Using the listing below, please gather every line containing the word "scene".

▶ _Data records_:
- - - - -

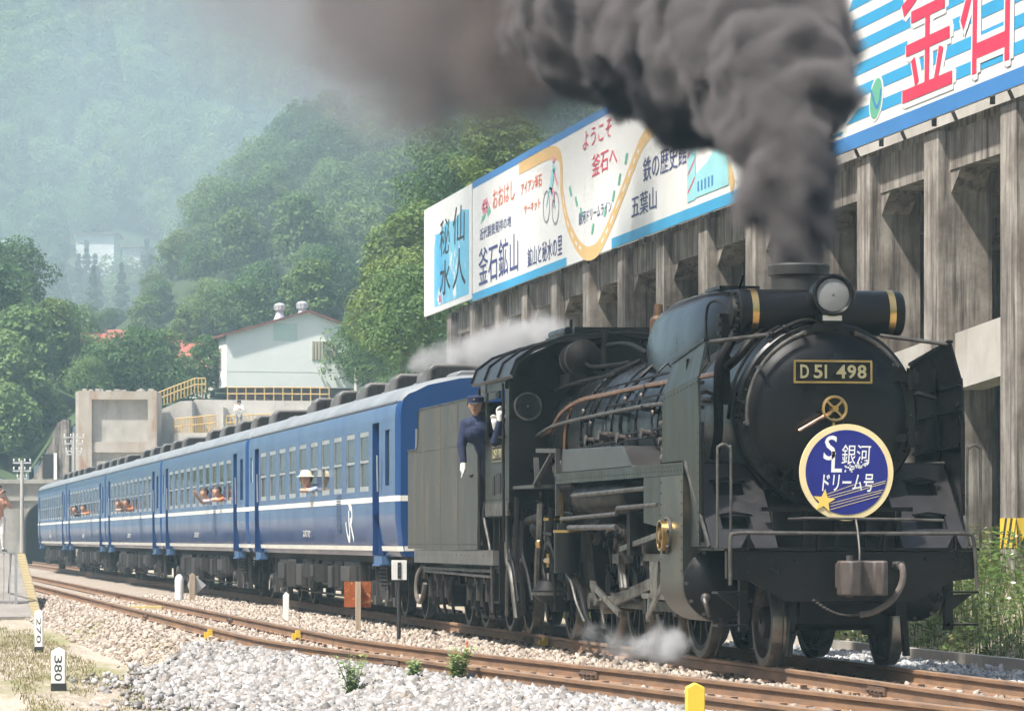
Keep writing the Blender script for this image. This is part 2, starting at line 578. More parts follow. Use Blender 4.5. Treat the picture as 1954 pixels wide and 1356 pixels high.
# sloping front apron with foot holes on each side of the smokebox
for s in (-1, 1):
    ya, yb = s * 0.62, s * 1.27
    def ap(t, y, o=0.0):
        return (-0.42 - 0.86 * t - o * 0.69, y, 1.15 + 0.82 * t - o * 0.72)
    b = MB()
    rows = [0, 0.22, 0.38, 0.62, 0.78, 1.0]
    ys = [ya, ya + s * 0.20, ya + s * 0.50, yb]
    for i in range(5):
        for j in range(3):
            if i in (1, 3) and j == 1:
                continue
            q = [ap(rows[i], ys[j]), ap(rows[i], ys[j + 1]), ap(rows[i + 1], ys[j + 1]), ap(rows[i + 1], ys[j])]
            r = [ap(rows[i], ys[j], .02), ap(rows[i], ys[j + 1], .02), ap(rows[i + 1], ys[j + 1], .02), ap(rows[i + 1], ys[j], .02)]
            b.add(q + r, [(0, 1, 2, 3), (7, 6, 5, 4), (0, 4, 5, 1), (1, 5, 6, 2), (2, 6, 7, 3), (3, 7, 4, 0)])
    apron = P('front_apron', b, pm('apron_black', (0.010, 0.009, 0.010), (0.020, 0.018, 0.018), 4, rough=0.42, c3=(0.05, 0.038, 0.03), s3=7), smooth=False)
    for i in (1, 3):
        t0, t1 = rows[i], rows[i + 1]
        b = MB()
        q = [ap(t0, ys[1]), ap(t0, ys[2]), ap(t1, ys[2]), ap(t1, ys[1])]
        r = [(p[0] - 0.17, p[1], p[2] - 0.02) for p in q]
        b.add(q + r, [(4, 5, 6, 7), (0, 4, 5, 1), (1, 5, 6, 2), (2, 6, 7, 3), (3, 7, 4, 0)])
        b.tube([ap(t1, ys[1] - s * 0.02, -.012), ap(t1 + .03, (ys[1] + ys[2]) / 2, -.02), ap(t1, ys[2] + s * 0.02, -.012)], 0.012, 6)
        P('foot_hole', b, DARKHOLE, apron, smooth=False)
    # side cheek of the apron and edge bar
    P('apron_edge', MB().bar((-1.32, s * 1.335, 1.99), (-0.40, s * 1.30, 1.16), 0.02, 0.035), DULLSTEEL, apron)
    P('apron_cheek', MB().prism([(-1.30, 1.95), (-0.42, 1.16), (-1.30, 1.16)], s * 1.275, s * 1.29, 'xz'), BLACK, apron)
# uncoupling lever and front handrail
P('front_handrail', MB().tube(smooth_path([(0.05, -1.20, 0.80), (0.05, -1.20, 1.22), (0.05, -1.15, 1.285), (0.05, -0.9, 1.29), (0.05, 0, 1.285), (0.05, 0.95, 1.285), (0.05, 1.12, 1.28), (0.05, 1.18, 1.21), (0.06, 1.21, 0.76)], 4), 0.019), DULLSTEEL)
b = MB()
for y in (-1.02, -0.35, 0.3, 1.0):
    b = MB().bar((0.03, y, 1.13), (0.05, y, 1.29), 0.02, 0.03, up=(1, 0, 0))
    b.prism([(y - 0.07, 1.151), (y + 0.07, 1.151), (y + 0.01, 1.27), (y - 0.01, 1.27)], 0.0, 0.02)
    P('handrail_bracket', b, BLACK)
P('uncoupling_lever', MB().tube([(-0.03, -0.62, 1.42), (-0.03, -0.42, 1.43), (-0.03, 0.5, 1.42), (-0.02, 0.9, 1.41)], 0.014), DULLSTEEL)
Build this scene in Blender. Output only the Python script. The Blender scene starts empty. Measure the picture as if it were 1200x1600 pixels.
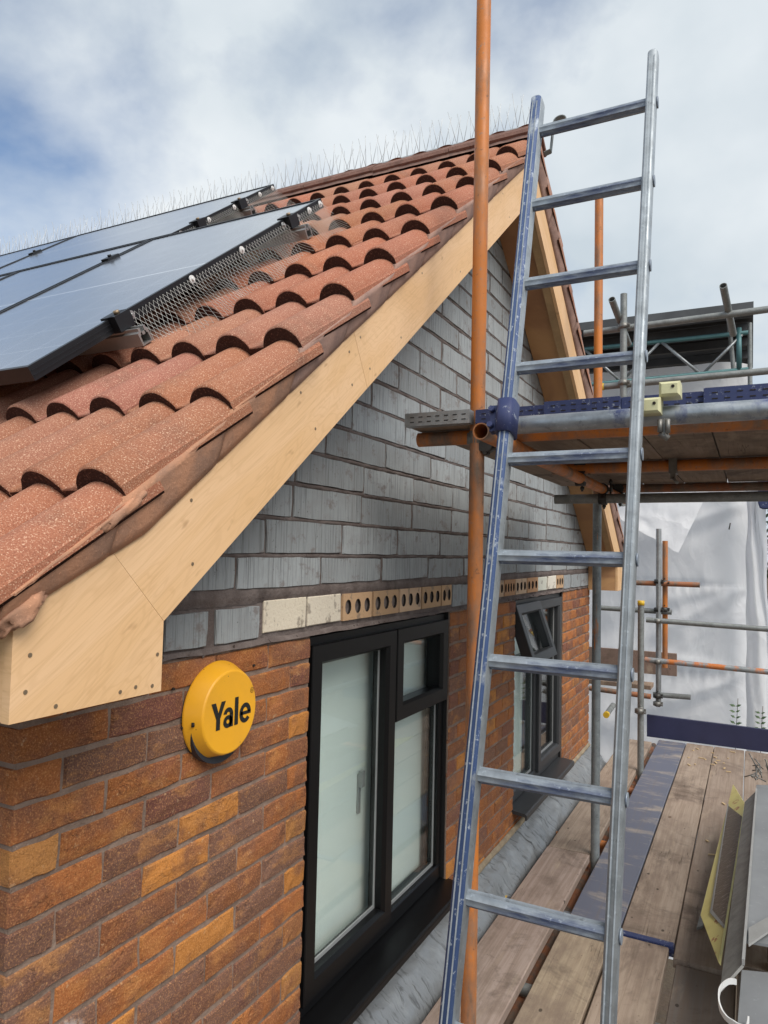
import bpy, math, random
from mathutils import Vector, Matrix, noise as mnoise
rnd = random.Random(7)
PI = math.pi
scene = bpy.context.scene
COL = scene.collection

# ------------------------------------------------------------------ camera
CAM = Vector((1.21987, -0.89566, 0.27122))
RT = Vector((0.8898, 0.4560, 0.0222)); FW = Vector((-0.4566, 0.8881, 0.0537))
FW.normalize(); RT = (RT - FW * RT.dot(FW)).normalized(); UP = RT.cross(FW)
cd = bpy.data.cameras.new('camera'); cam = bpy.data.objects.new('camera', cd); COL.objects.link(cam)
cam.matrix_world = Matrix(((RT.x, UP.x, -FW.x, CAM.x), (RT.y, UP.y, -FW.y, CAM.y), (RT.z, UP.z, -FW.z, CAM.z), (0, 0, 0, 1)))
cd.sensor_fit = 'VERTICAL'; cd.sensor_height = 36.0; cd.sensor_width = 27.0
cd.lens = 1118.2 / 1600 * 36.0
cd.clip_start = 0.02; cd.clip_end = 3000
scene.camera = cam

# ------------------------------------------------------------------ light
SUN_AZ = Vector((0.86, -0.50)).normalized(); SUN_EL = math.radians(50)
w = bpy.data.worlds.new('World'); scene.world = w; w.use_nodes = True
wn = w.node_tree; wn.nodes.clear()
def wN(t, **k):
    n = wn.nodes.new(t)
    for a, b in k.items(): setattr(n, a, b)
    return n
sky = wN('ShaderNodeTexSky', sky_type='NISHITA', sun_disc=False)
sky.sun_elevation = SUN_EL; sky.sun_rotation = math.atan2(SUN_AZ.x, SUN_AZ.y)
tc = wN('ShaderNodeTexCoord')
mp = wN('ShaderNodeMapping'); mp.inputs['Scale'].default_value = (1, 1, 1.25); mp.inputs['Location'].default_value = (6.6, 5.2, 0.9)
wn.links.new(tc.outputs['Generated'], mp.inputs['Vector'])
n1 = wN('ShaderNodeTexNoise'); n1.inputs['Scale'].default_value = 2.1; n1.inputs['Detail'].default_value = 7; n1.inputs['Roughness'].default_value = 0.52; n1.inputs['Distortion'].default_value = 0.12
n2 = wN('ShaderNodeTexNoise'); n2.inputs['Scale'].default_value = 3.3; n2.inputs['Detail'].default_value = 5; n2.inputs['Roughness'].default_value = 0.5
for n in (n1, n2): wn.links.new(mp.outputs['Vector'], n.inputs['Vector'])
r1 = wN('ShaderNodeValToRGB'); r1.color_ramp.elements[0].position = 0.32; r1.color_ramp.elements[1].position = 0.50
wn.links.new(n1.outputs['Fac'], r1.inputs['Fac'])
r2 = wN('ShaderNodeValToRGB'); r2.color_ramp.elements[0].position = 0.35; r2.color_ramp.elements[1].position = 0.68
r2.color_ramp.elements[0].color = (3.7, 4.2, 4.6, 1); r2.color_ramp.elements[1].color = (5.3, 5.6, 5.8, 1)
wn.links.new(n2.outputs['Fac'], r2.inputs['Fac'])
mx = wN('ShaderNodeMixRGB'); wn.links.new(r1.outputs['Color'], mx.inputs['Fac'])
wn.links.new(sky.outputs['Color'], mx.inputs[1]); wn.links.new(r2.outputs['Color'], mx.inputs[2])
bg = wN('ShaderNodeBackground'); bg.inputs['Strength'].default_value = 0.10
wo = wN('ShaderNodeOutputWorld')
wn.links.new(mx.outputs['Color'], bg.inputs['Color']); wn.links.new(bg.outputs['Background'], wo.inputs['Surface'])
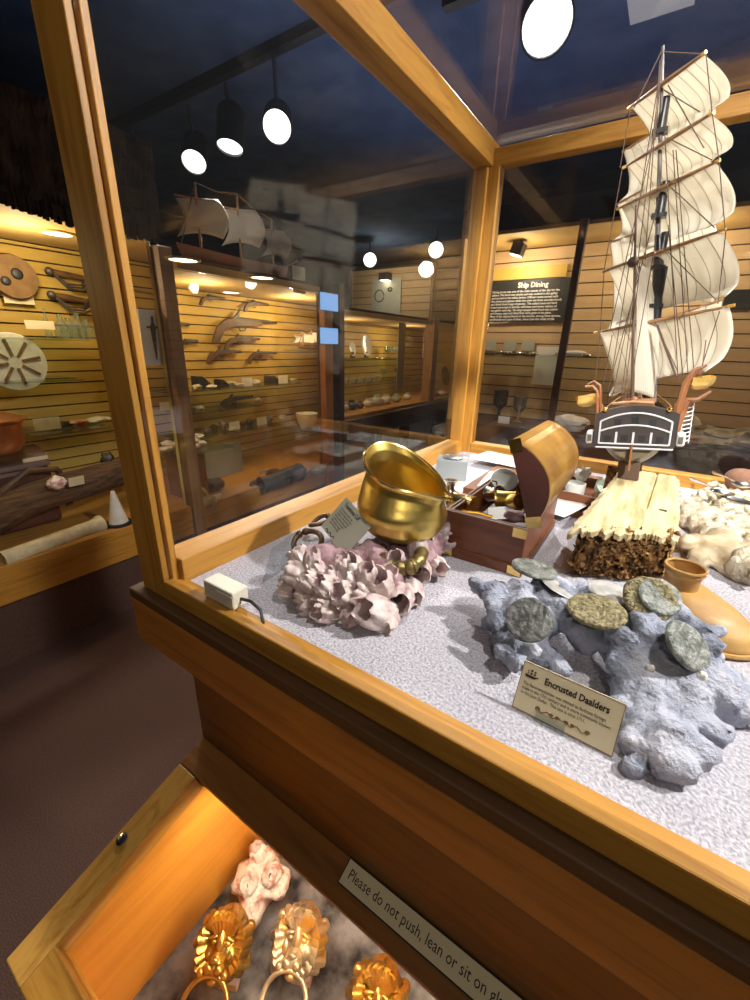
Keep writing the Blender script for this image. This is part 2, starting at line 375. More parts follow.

- - - - -

▶ _Problem solution_:
Build this scene in Blender. Output only the Python script. The Blender scene starts empty. Measure the picture as if it were 1200x1600 pixels.
scene = bpy.context.scene
COL = scene.collection
scene.camera = cam
w = bpy.data.worlds.new('World'); scene.world = w; w.use_nodes = True